Cebu City officials buck proposed creation of third district

CEBU City mayor-on-leave Tomas Osmena and all eight south district councilors have opposed Rep. Antonio Cuenco’s bill creating a third legislative district in the city.

Osmena even wrote a letter to Sen. Benigo Aquino III asking him not to approve House Bill (PB) 5702, which was already approved in the House of Representatives last January.

The bill has been transmitted to the Senate and will be deliberated on by the committee on local government, which Aquino chairs.

Cebu City has two congressional districts, the north and south districts.

Cuenco, who represents the south district, want to split the district into, creating a third legislative district in the city.

In support of Osmena’s move, all eight south district councilors passed a resolution asking the Senate and the House of Representatives to refrain from passing Cuenco’s bill into law.

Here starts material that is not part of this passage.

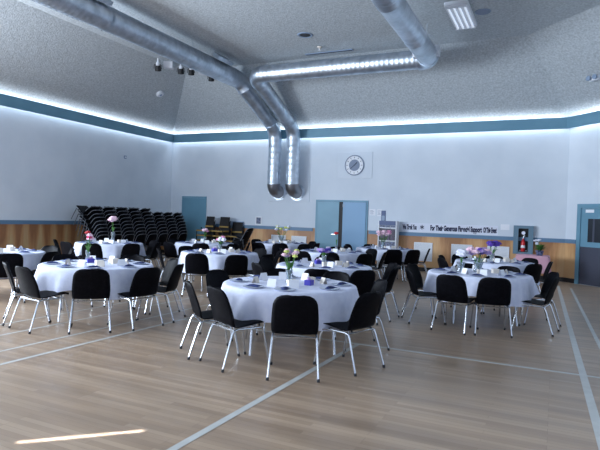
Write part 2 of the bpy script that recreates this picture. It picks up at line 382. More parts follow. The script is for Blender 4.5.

Cuenco, who has a long standing conflict with the mayor, is the main proponent of the measure to divide the south district, which has a population of 427,707, into two congressional districts.

Cuenco said he was shocked by the mayor’s and the councilors’ move, saying he did not expect them to withdraw their support for the bill.
He said he is saddened by the councilors’ move, because all eight councilors agreed with the creation of the third district when he consulted them about it.

”This is getting to me. Why are our councilors acting like they don’t have any backbone? They already committed to support the bill and just because the mayor said not to, they are now objecting. It’s abominable. I did not think they would do that, just because the mayor told them,” Cuenco said.

He said, though, that he will leave the councilors alone and will let them oppose the bill, saying that this is a free country.

Cebu City Councilor Gerardo Carillo said they believe that HB 5702 is unconstitutional, since it violates the provision on the equal protection clause, or Section 5 (3), article VI of the Constitution.

The provision states that “each legislative district shall comprise, as far as practicable, contiguous, compact and adjacent territory. Each city with a population of at least 250,000, or each province, shall have at least one representative.”

They said that the creation of a third district will result in a representation where one of the two districts will be left with a population of only 173,680.

”We think a status quo is better because the City is not prepared for a new district because it will hurt our finances if we add eight councilors. Also, the required population will not be met,” Carillo said.

Cuenco said is proposing to create another district to increase the congressional district funds for the city’s barangays for more services.
The second district will have a population of around 252,000, while the third district will have around 180,000.

Although it does not meet the minimum requirement of 250,000, Cuenco believes the issue is debatable, especially after the Senate approved the split of several cities in Luzon into two districts even if their population was only 400,000 and 450,000 for some cities.

He cited the cities of San Juan, Marikina, Mandaluyog and Makati as examples of cities that were able to have a new district even if their population was less than 250,000.